October 10th, 2006  
5.56X45mm
 
 
Praise the Lord and Pass the Ammunition


WWIII is about to start folks. Get your tickets now for those front row seats for the end of the world.
October 10th, 2006  
Easy-8
 
 
I was watching TV last night when I heard about this. I was speechless. I was just as scared as most of you were of the idea of that nutcase Kim having such a weapon. I thought things couldn't get worse with Iran acting the way it is now but oh how wrong I was. I didn't sleep at all because of this.

Kim is 100% pure wacko but he is a smart guy and knows if he does use them he will get his country and playboy lifestyle turned to glass. However, this does not mean he won't use them. I have seen many idiotic people duing my 17 years of life who will start fights with people who could easily kick living outta them, they have to know they are gonna lose but they do it anyway. So just because Kim knows he will be blown to hell doesn't mean he won't do it anyway. He many try to launch a invasion of the ROK. I assure you the west will mount a reponse. We would be pretty hard pressed to do this because we have so many troops in Iraq. The USA is a bit tied up in Iraq. with nukes in his hands Kim is even more crazy. Nukes have a major effect on people and often trick them into thinking they are untouchable.

The ROK from what I hear has a very good military. The North has outdated gear and suffers from a major lack of fuel (just ask those who fought Kampfgruppe Peiper what lack of fuel will do to a offensive!) this is one of the biggest logistics problems one can think of. And please remember... The NKPA (North Korean People's Army) is opressive to its people and if you take a good look a history a military that does such things (with a few noteable exceptions) is very poor in combat proformance on the battlefield with other nations.

I now think it was a mistake to go to Iraq because it gave nations like North Korea and Iran a lot more freedom to act up and expect no punishment. Kim could be making a last gasp for life. Dying people have been known to have one last burst of energy - This could be the beginning of the end for the DPRK or the start of a real nasty war...
What is really bad is we got a real insane freak who has a nuke aimed at Seoul and Tokyo (worlds biggest city) plus other major cities with a population exceeding 1 million.

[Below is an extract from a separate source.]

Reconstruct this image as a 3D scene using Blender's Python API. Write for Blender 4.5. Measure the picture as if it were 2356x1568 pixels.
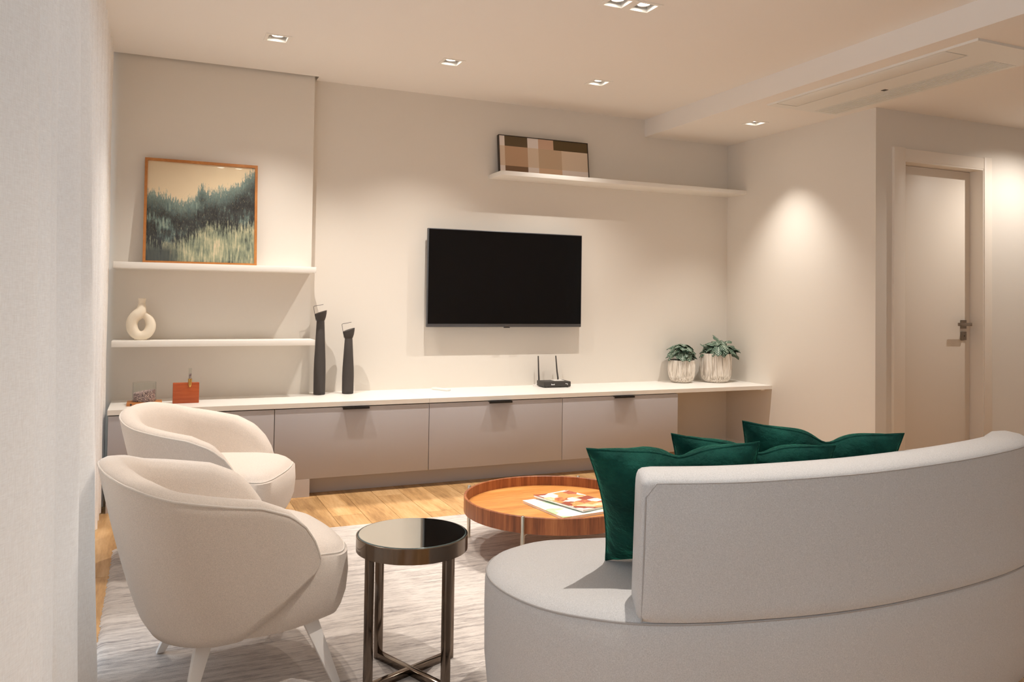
import bpy, bmesh, math, random
from mathutils import Vector, Matrix, noise as mnoise

for o in list(bpy.data.objects):
    bpy.data.objects.remove(o, do_unlink=True)
SC = bpy.context.scene
COL = SC.collection
PI = math.pi
rnd = random.Random(7)

# ------------------------------------------------------------------ key dimensions (metres)
D, DP = 5.341, 5.265            # television wall, thicker wall section on the window side
C, L = 2.575, 2.442             # ceiling, lower ceiling
S, R, E = 3.453, 4.253, 3.851   # soffit face, side wall, door wall
W, T, TB, B = 4.8065, 0.5448, 0.5175, 0.1037   # worktop front, top, underside, cabinet bottom
XW = -0.52                      # window wall
YB, XR = -2.3, 6.7              # rear wall, far end wall

# ------------------------------------------------------------------ camera
cam_d = bpy.data.cameras.new('camera')
cam = bpy.data.objects.new('camera', cam_d)
COL.objects.link(cam)
yaw, pitch, roll = math.radians(23.67), math.radians(1.373), math.radians(0.778)
f_ = Vector((math.sin(yaw) * math.cos(pitch), math.cos(yaw) * math.cos(pitch), math.sin(pitch)))
r_ = Vector((math.cos(yaw), -math.sin(yaw), 0))
u_ = r_.cross(f_)
r2 = r_ * math.cos(roll) + u_ * math.sin(roll)
u2 = -r_ * math.sin(roll) + u_ * math.cos(roll)
m = Matrix((( r2.x, u2.x, -f_.x, 0), (r2.y, u2.y, -f_.y, 0), (r2.z, u2.z, -f_.z, 0), (0, 0, 0, 1)))
m.translation = Vector((0, 0, 1.1546))
cam.matrix_world = m
cam_d.sensor_width = 36
cam_d.lens = 36 * 1864.57 / 2356
cam_d.shift_y = -(784 - 646.87) / 2356
cam_d.clip_start = 0.02
SC.camera = cam

# ------------------------------------------------------------------ world, exposure
wd = bpy.data.worlds.new('overcast_sky')
SC.world = wd
wd.use_nodes = True
bg = wd.node_tree.nodes['Background']
bg.inputs[0].default_value = (0.76, 0.88, 1.0, 1)
bg.inputs[1].default_value = 1.25
vs = SC.view_settings
vs.view_transform = 'Standard'
vs.look = 'None'
vs.gamma = 1
vs.exposure = 1.02
vs.use_curve_mapping = False
SC.cycles.use_denoising = True
SC.cycles.max_bounces = 10
SC.cycles.diffuse_bounces = 6
SC.cycles.sample_clamp_indirect = 6
SC.cycles.caustics_reflective = False
SC.cycles.caustics_refractive = False
WARM = (1.0, 0.94, 0.872)
E_WALL, E_DOUBLE, E_SOFFIT, E_REAR = 49, 48, 29, 62

# ------------------------------------------------------------------ materials
def lin(c):
    return c / 12.92 if c <= 0.04045 else ((c + 0.055) / 1.055) ** 2.4
def rgb(r, g, b):
    return (lin(r / 255), lin(g / 255), lin(b / 255), 1)

class NT:
    def __init__(s, name):
        s.m = bpy.data.materials.new(name)
        s.m.use_nodes = True
        s.t = s.m.node_tree
        s.b = s.t.nodes['Principled BSDF']
        s.out = s.t.nodes['Material Output']
    def n(s, kind, **kw):
        nd = s.t.nodes.new(kind)
        for k, v in kw.items():
            if k in nd.inputs:
                nd.inputs[k].default_value = v
            else:
                setattr(nd, k, v)
        return nd
    def l(s, a, b):
        s.t.links.new(a, b)
    def math(s, op, a, b=None, c=None):
        nd = s.n('ShaderNodeMath', operation=op)
        for i, v in enumerate((a, b, c)):
            if v is None:
                continue
            if isinstance(v, (int, float)):
                nd.inputs[i].default_value = v
            else:
                s.l(v, nd.inputs[i])
        return nd.outputs[0]
    def coord(s, which='Object', scale=(1, 1, 1), rot=(0, 0, 0)):
        tc = s.n('ShaderNodeTexCoord')
        mp = s.n('ShaderNodeMapping')
        mp.inputs['Scale'].default_value = scale
        mp.inputs['Rotation'].default_value = rot
        s.l(tc.outputs[which], mp.inputs[0])
        return mp.outputs[0]
    def noise(s, vec, scale, detail=3, rough=0.5):
        nd = s.n('ShaderNodeTexNoise')
        nd.inputs['Scale'].default_value = scale
        nd.inputs['Detail'].default_value = detail
        nd.inputs['Roughness'].default_value = rough
        s.l(vec, nd.inputs['Vector'])
        return nd.outputs['Fac']
    def ramp(s, fac, stops, interp='LINEAR'):
        nd = s.n('ShaderNodeValToRGB')
        cr = nd.color_ramp
        cr.interpolation = interp
        while len(cr.elements) < len(stops):
            cr.elements.new(0.5)
        for e, (p, c) in zip(cr.elements, stops):
            e.position = p
            e.color = c
        s.l(fac, nd.inputs[0])
        return nd.outputs[0]
    def mix(s, fac, a, b, blend='MIX'):
        nd = s.n('ShaderNodeMix', data_type='RGBA', blend_type=blend)
        for i, v in ((0, fac), (6, a), (7, b)):
            if isinstance(v, (int, float, tuple)):
                nd.inputs[i].default_value = v
            else:
                s.l(v, nd.inputs[i])
        return nd.outputs[2]
    def bump(s, h, strength, dist):
        nd = s.n('ShaderNodeBump')
        nd.inputs['Strength'].default_value = strength
        nd.inputs['Distance'].default_value = dist
        s.l(h, nd.inputs['Height'])
        s.l(nd.outputs[0], s.b.inputs['Normal'])
        return nd
    def set(s, **kw):
        for k, v in kw.items():
            s.b.inputs[k.replace('_', ' ')].default_value = v
        return s

def plain(name, col, rough=0.5, metal=0.0, spec=0.5, bump=None):
    k = NT(name)
    k.b.inputs['Base Color'].default_value = col
    k.b.inputs['Roughness'].default_value = rough
    k.b.inputs['Metallic'].default_value = metal
    k.b.inputs['Specular IOR Level'].default_value = spec
    if bump:
        h = k.noise(k.coord(), bump[0], 3)
        k.bump(h, bump[1], bump[2])
    return k.m

def fabric(name, col, grain=0.10, scale=420, sheen=0.25, bump=0.35):
    k = NT(name)
    v = k.coord()
    n1 = k.noise(v, scale, 2, 0.6)
    n2 = k.noise(v, 6, 2)
    dark = tuple(c * (1 - grain * 2) for c in col[:3]) + (1,)
    lite = tuple(min(1, c * (1 + grain)) for c in col[:3]) + (1,)
    c = k.ramp(n1, [(0.3, dark), (0.7, lite)])
    c = k.mix(k.math('MULTIPLY', n2, 0.10), c, dark)
    k.l(c, k.b.inputs['Base Color'])
    k.set(Roughness=0.95, Specular_IOR_Level=0.15, Sheen_Weight=sheen, Sheen_Roughness=0.5)
    k.bump(n1, bump, 0.002)
    return k.m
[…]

How effective do yall think the NKPA is anyway? They seemed pretty effective in 1950 when they launched there attack on June 25th, at least until Inchon. based on what I have read of them today I think they are about as effective as the Saddam's forces in Kuwait in 1991...
October 10th, 2006  
Damien435
 
 
Quote:
Originally Posted by WarMachine
A nuclear weapons test doesn't necessarily mean that we're drawing closer towards conflict, it means that north korea is getting more desperate and it needs world attention focused on them. Iran gets the headlines since they're right in the middle of oil and the problematic mid east. North korea has really nothing to offer and so we ignore them even when they test WMDs. I just don't get it, we invade iraq because our prez thinks there might have been WMDs, but we don't do a thing when NK tests WMDs with proof for all who are concerned.
One word: China.

Get it now?
October 10th, 2006  
MontyB
 
 
Quote:
Originally Posted by Damien435
One word: China.

Get it now?
I am hoping China is going to step up the own pressure on NK as I doubt they are enthusiastic about a nuclear exchange on their border anymore than any other country.
My personal opinion is that China is pretty much the only country that can solve this one after all what can the UN do starve other than them into submission with sanctions, to late for that, they certainly wont back down to the US and any invasion or bombing of nuclear targets will just lead to radiation throughout the area (China, Japan and South Korea) whether by NK retaliation or facilities leaking.